# [YOUR INSTRUCTIONS]
Every line must be returned precisely as it is written.

── GIVEN DATA

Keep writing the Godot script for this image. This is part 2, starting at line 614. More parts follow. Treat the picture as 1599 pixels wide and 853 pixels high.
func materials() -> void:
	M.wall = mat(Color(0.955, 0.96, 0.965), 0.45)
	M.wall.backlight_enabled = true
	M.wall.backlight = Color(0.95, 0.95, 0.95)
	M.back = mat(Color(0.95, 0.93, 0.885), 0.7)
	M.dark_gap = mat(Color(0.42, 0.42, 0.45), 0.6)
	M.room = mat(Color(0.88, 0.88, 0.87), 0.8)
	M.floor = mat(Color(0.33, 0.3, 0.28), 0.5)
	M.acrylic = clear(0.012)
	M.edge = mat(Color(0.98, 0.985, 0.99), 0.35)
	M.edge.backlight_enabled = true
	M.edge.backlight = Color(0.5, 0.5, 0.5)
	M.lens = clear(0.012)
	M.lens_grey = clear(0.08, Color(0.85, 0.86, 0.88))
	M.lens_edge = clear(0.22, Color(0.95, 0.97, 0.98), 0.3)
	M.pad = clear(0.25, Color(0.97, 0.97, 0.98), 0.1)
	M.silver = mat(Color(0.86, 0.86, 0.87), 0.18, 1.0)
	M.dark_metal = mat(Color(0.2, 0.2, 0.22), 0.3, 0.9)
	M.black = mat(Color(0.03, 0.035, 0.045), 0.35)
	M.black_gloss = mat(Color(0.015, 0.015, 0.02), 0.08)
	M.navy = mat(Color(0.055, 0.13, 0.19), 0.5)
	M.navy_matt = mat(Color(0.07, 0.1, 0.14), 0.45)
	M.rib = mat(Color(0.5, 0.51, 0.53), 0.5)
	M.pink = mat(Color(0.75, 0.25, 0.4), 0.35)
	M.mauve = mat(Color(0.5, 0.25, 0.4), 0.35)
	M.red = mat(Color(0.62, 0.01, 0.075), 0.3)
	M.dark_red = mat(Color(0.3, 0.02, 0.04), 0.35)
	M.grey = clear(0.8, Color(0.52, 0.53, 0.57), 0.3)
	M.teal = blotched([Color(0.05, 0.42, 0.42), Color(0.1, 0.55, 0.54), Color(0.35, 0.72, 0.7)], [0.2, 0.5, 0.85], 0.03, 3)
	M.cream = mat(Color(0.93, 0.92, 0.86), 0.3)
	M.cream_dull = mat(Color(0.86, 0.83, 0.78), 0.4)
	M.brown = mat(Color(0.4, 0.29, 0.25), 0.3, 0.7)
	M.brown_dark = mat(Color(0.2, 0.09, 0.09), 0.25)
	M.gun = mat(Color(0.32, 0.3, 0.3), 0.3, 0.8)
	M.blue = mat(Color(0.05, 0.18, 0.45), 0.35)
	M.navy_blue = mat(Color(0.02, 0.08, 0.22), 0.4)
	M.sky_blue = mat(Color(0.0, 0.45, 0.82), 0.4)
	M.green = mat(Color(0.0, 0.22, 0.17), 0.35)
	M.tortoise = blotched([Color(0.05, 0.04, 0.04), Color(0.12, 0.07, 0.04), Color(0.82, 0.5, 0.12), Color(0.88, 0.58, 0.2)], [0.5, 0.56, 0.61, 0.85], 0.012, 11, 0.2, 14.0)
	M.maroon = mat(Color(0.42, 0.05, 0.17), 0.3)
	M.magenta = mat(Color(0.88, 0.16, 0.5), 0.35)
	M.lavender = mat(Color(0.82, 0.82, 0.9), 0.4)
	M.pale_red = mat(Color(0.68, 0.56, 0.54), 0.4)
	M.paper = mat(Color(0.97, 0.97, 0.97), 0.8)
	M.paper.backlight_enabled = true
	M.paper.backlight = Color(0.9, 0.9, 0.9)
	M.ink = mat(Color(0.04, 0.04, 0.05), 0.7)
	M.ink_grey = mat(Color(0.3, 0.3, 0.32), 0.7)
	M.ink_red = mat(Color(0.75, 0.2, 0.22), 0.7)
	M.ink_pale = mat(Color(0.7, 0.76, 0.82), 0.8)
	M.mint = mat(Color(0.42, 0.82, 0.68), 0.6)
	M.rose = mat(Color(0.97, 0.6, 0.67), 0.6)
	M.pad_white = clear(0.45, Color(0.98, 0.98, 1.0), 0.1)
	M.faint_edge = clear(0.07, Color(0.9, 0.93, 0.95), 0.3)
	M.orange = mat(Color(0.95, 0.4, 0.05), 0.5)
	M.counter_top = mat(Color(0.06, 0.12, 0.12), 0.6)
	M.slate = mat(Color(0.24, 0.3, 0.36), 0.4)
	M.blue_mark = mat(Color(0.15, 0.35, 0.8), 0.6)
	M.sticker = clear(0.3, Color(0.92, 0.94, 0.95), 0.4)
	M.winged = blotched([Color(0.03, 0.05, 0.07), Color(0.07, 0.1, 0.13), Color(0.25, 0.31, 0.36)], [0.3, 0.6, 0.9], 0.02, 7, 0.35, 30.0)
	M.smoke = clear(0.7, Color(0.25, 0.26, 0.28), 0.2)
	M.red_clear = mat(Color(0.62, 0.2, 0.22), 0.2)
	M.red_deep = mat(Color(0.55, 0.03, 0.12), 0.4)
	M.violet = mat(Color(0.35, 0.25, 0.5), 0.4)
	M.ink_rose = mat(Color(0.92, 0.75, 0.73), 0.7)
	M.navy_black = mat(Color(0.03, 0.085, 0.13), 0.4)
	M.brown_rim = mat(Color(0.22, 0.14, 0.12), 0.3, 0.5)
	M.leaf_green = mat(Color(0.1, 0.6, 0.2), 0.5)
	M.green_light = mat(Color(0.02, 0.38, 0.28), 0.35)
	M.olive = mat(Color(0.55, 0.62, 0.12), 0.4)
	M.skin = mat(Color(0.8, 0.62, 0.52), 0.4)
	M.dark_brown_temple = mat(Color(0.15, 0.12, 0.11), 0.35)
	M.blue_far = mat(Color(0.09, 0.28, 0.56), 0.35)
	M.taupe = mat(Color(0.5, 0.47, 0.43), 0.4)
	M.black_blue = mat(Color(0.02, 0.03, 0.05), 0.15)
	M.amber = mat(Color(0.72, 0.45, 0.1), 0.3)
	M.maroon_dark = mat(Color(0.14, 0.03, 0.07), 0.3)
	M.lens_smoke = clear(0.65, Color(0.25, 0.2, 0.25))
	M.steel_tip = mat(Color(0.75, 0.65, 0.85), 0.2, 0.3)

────

# [WRITTEN RESPONSE]
Keep writing the Godot script for this image. This is part 2, starting at line 614. More parts follow. Treat the picture as 1599 pixels wide and 853 pixels high.
func materials() -> void:
	M.wall = mat(Color(0.955, 0.96, 0.965), 0.45)
	M.wall.backlight_enabled = true
	M.wall.backlight = Color(0.95, 0.95, 0.95)
	M.back = mat(Color(0.95, 0.93, 0.885), 0.7)
	M.dark_gap = mat(Color(0.42, 0.42, 0.45), 0.6)
	M.room = mat(Color(0.88, 0.88, 0.87), 0.8)
	M.floor = mat(Color(0.33, 0.3, 0.28), 0.5)
	M.acrylic = clear(0.012)
	M.edge = mat(Color(0.98, 0.985, 0.99), 0.35)
	M.edge.backlight_enabled = true
	M.edge.backlight = Color(0.5, 0.5, 0.5)
	M.lens = clear(0.012)
	M.lens_grey = clear(0.08, Color(0.85, 0.86, 0.88))
	M.lens_edge = clear(0.22, Color(0.95, 0.97, 0.98), 0.3)
	M.pad = clear(0.25, Color(0.97, 0.97, 0.98), 0.1)
	M.silver = mat(Color(0.86, 0.86, 0.87), 0.18, 1.0)
	M.dark_metal = mat(Color(0.2, 0.2, 0.22), 0.3, 0.9)
	M.black = mat(Color(0.03, 0.035, 0.045), 0.35)
	M.black_gloss = mat(Color(0.015, 0.015, 0.02), 0.08)
	M.navy = mat(Color(0.055, 0.13, 0.19), 0.5)
	M.navy_matt = mat(Color(0.07, 0.1, 0.14), 0.45)
	M.rib = mat(Color(0.5, 0.51, 0.53), 0.5)
	M.pink = mat(Color(0.75, 0.25, 0.4), 0.35)
	M.mauve = mat(Color(0.5, 0.25, 0.4), 0.35)
	M.red = mat(Color(0.62, 0.01, 0.075), 0.3)
	M.dark_red = mat(Color(0.3, 0.02, 0.04), 0.35)
	M.grey = clear(0.8, Color(0.52, 0.53, 0.57), 0.3)
	M.teal = blotched([Color(0.05, 0.42, 0.42), Color(0.1, 0.55, 0.54), Color(0.35, 0.72, 0.7)], [0.2, 0.5, 0.85], 0.03, 3)
	M.cream = mat(Color(0.93, 0.92, 0.86), 0.3)
	M.cream_dull = mat(Color(0.86, 0.83, 0.78), 0.4)
	M.brown = mat(Color(0.4, 0.29, 0.25), 0.3, 0.7)
	M.brown_dark = mat(Color(0.2, 0.09, 0.09), 0.25)
	M.gun = mat(Color(0.32, 0.3, 0.3), 0.3, 0.8)
	M.blue = mat(Color(0.05, 0.18, 0.45), 0.35)
	M.navy_blue = mat(Color(0.02, 0.08, 0.22), 0.4)
	M.sky_blue = mat(Color(0.0, 0.45, 0.82), 0.4)
	M.green = mat(Color(0.0, 0.22, 0.17), 0.35)
	M.tortoise = blotched([Color(0.05, 0.04, 0.04), Color(0.12, 0.07, 0.04), Color(0.82, 0.5, 0.12), Color(0.88, 0.58, 0.2)], [0.5, 0.56, 0.61, 0.85], 0.012, 11, 0.2, 14.0)
	M.maroon = mat(Color(0.42, 0.05, 0.17), 0.3)
	M.magenta = mat(Color(0.88, 0.16, 0.5), 0.35)
	M.lavender = mat(Color(0.82, 0.82, 0.9), 0.4)
	M.pale_red = mat(Color(0.68, 0.56, 0.54), 0.4)
	M.paper = mat(Color(0.97, 0.97, 0.97), 0.8)
	M.paper.backlight_enabled = true
	M.paper.backlight = Color(0.9, 0.9, 0.9)
	M.ink = mat(Color(0.04, 0.04, 0.05), 0.7)
	M.ink_grey = mat(Color(0.3, 0.3, 0.32), 0.7)
	M.ink_red = mat(Color(0.75, 0.2, 0.22), 0.7)
	M.ink_pale = mat(Color(0.7, 0.76, 0.82), 0.8)
	M.mint = mat(Color(0.42, 0.82, 0.68), 0.6)
	M.rose = mat(Color(0.97, 0.6, 0.67), 0.6)
	M.pad_white = clear(0.45, Color(0.98, 0.98, 1.0), 0.1)
	M.faint_edge = clear(0.07, Color(0.9, 0.93, 0.95), 0.3)
	M.orange = mat(Color(0.95, 0.4, 0.05), 0.5)
	M.counter_top = mat(Color(0.06, 0.12, 0.12), 0.6)
	M.slate = mat(Color(0.24, 0.3, 0.36), 0.4)
	M.blue_mark = mat(Color(0.15, 0.35, 0.8), 0.6)
	M.sticker = clear(0.3, Color(0.92, 0.94, 0.95), 0.4)
	M.winged = blotched([Color(0.03, 0.05, 0.07), Color(0.07, 0.1, 0.13), Color(0.25, 0.31, 0.36)], [0.3, 0.6, 0.9], 0.02, 7, 0.35, 30.0)
	M.smoke = clear(0.7, Color(0.25, 0.26, 0.28), 0.2)
	M.red_clear = mat(Color(0.62, 0.2, 0.22), 0.2)
	M.red_deep = mat(Color(0.55, 0.03, 0.12), 0.4)
	M.violet = mat(Color(0.35, 0.25, 0.5), 0.4)
	M.ink_rose = mat(Color(0.92, 0.75, 0.73), 0.7)
	M.navy_black = mat(Color(0.03, 0.085, 0.13), 0.4)
	M.brown_rim = mat(Color(0.22, 0.14, 0.12), 0.3, 0.5)
	M.leaf_green = mat(Color(0.1, 0.6, 0.2), 0.5)
	M.green_light = mat(Color(0.02, 0.38, 0.28), 0.35)
	M.olive = mat(Color(0.55, 0.62, 0.12), 0.4)
	M.skin = mat(Color(0.8, 0.62, 0.52), 0.4)
	M.dark_brown_temple = mat(Color(0.15, 0.12, 0.11), 0.35)
	M.blue_far = mat(Color(0.09, 0.28, 0.56), 0.35)
	M.taupe = mat(Color(0.5, 0.47, 0.43), 0.4)
	M.black_blue = mat(Color(0.02, 0.03, 0.05), 0.15)
	M.amber = mat(Color(0.72, 0.45, 0.1), 0.3)
	M.maroon_dark = mat(Color(0.14, 0.03, 0.07), 0.3)
	M.lens_smoke = clear(0.65, Color(0.25, 0.2, 0.25))
	M.steel_tip = mat(Color(0.75, 0.65, 0.85), 0.2, 0.3)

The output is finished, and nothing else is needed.